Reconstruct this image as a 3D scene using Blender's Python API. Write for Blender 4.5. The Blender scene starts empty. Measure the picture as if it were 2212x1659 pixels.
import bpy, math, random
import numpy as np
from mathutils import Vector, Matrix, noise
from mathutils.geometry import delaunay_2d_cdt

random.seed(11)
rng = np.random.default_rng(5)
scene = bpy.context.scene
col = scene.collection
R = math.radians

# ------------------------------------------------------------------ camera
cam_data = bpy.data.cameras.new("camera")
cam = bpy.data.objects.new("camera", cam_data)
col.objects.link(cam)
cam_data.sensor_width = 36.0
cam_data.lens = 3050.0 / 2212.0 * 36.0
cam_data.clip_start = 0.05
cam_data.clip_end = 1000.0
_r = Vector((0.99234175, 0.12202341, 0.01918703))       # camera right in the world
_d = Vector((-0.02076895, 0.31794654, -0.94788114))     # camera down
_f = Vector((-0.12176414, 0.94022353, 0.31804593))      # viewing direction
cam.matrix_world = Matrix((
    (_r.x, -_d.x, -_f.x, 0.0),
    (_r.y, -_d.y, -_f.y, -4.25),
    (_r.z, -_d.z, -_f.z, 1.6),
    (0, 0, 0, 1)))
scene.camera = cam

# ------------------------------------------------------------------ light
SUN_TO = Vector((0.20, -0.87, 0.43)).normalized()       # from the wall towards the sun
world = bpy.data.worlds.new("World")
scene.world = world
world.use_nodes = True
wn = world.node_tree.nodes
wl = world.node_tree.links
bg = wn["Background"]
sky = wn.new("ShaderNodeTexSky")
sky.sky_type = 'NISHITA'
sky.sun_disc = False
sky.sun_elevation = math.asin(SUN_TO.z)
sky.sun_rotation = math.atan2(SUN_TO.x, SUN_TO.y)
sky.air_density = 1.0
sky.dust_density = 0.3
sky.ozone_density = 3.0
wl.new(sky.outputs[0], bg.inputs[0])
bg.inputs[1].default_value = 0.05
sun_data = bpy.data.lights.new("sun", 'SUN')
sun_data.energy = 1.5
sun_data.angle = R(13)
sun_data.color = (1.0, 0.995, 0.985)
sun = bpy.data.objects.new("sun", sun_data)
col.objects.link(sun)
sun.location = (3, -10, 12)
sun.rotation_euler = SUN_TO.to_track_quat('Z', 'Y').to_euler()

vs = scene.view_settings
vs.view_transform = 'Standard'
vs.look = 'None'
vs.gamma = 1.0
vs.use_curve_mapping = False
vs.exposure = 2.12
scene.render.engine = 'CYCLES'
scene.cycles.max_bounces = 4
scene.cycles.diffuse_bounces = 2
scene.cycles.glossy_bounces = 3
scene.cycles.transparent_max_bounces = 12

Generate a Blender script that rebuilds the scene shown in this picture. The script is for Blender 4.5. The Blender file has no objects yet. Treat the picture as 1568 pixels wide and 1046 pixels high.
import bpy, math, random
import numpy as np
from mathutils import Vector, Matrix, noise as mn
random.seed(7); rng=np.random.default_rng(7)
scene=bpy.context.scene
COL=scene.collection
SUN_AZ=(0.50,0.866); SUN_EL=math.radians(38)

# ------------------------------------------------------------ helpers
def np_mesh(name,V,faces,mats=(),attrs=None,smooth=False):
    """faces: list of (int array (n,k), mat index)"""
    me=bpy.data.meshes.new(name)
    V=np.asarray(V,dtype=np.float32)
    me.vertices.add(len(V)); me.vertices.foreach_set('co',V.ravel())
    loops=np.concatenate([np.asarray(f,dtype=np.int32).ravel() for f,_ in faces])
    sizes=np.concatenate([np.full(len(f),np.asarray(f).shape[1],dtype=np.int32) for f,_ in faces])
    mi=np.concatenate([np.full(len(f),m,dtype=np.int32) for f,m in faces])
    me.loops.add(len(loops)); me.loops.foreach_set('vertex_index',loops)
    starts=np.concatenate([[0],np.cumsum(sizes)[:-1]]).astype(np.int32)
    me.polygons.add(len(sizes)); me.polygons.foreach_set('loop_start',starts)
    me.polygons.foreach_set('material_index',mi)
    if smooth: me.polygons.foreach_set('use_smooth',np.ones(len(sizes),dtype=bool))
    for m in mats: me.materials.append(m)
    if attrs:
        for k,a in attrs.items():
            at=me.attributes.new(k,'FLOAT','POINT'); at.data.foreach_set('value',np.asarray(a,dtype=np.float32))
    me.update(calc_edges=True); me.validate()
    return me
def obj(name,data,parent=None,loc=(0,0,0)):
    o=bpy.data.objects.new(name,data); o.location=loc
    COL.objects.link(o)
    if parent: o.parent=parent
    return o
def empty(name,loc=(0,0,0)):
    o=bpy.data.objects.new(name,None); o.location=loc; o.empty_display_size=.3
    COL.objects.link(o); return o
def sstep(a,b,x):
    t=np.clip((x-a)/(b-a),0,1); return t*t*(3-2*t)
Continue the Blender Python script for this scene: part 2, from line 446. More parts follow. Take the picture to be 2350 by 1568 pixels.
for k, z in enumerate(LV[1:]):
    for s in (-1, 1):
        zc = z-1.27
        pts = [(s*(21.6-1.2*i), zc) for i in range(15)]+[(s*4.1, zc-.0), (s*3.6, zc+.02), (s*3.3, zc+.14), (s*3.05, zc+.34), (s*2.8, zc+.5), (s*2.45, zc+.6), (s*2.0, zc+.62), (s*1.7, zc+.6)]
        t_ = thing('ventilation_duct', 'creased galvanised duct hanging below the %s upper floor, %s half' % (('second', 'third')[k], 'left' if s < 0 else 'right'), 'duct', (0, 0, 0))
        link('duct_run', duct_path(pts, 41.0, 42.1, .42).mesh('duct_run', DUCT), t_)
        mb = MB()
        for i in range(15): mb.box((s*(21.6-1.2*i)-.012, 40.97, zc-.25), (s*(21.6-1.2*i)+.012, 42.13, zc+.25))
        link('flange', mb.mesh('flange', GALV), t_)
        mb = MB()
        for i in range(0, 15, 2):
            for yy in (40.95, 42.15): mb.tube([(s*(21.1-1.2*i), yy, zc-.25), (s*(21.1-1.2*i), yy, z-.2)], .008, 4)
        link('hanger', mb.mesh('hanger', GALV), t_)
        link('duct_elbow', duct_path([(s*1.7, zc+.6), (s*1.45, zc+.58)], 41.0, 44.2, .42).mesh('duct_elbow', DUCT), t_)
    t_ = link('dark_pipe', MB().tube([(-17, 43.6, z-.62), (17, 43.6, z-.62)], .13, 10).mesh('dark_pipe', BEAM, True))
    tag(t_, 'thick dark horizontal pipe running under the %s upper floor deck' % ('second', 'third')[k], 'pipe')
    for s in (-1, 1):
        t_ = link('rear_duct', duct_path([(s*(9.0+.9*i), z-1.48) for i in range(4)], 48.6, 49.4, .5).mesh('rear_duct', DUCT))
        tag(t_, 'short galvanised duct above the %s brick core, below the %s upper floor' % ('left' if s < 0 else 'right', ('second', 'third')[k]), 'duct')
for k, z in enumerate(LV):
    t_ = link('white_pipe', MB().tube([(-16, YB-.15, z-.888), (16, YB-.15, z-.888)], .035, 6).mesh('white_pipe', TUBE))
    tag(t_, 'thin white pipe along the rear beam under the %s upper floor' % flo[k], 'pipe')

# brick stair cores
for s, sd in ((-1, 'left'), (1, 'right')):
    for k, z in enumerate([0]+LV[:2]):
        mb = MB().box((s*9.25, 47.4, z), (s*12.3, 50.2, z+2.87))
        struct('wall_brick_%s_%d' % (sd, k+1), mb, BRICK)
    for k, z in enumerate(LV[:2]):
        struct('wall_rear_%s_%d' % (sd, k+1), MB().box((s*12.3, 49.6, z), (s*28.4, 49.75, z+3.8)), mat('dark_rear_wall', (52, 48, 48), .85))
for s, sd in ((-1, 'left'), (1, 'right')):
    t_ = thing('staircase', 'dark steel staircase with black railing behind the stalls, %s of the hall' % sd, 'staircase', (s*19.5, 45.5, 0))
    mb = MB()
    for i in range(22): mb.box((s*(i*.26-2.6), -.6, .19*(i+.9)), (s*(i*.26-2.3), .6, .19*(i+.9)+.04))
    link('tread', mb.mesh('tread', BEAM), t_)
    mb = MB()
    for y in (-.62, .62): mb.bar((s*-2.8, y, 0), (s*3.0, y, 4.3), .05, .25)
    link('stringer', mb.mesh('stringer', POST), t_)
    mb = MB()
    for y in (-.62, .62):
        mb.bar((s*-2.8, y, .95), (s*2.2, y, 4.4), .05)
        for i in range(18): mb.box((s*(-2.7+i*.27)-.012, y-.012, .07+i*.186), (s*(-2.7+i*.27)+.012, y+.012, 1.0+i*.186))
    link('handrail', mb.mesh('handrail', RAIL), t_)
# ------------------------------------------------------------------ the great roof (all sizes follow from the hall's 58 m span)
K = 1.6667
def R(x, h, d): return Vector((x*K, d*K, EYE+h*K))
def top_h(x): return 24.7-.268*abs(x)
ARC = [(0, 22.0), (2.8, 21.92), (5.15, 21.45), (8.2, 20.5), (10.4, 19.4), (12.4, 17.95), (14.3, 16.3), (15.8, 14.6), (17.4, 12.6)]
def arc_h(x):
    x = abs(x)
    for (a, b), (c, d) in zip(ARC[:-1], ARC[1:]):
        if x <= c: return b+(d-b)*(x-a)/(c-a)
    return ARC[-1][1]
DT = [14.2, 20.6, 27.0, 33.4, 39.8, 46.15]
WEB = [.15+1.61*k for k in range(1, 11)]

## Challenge
Return exactly the lines from the beginning of the data above through the one containing "from mathutils.geometry import", please. Include both end lines and add nothing else.

## Solution for this task
Reconstruct this image as a 3D scene using Blender's Python API. Write for Blender 4.5. The Blender scene starts empty. Measure the picture as if it were 2212x1659 pixels.
import bpy, math, random
import numpy as np
from mathutils import Vector, Matrix, noise
from mathutils.geometry import delaunay_2d_cdt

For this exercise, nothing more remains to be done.